Much in the same way, it's only on the track that those vast brakes – the largest Cadillac has ever fitted – get to show their true worth. 6-pistons at the front, clamping either on 15.67 x 1.42 inch iron rotors or 15.75 x 1.5 inch carbon ceramics; 4-pistons at the rear, and either 14.7 x 1.1 inch iron or 14.6 x 1.34 inch carbon ceramics. It's not just slowing power that makes the carbon ceramic option worthwhile; there's also a huge improvement in weight, too.

Check off those options, of course, and the price gets higher.
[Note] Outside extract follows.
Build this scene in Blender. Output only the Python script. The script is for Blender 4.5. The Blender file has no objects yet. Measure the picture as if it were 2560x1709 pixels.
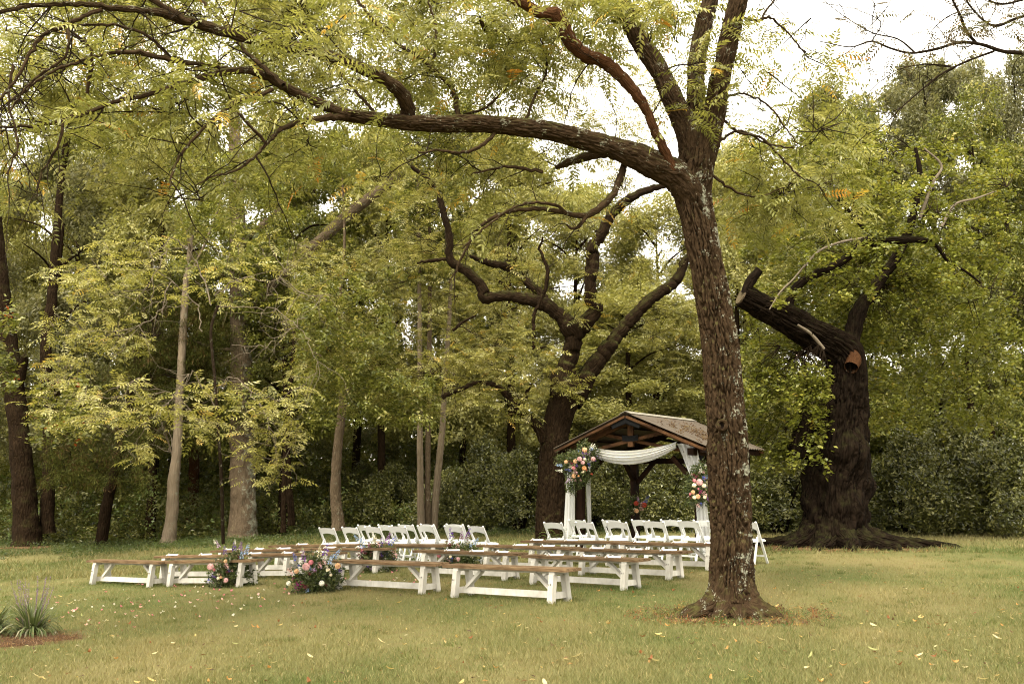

The 2022 CT5-V Blackwing starts at $84,990 with the stick-shift; the 10-speed automatic starts at $88,165, though you also get niceties like the Driver Assist Package added in as well. Fully-loaded, you're looking at $125,980.

2022 Cadillac CT5-V Blackwing Verdict

My biggest Blackwing surprise was just how much more accessible the smaller of Cadillac's two new cars actually is. The 2022 CT4-V Blackwing shrinks around you; disguises its weight. It feels eager and playful, certainly not short on power but not profligate with it either.

The CT5-V Blackwing, in contrast, is all about excess. Big, demanding, and unapologetic: in the hands of a proficient driver it's monstrously capable. All the same, it's easy to feel overwhelmed by just how much Cadillac has squeezed out of this last-hurrah for internal combustion.

I can't overstate just what a technical accomplishment the CT5-V Blackwing has turned out to be, Cadillac's expertise shining through in a car that's equally at home playing limo duty as it is thrashing around a track. That sets a high bar for the driver, however. The limits of the public road arrive long before the Blackwing has hit its stride: not only would it be disastrously wasteful not to take it to the track, you could well argue that owning it is fairly pointless if you're not doing so.

Times, they are a-changing. Today's flavor of V-Series may be high-octane gasoline, but tomorrow it'll be electrons and kilowatts: the CT5-V Blackwing may not be handing down its engine to what comes next, but only a naive enthusiast underestimates Cadillac's tuning talents. Don't think of it as leaving the V8 on a high, then, but more a promise of the capabilities still to come.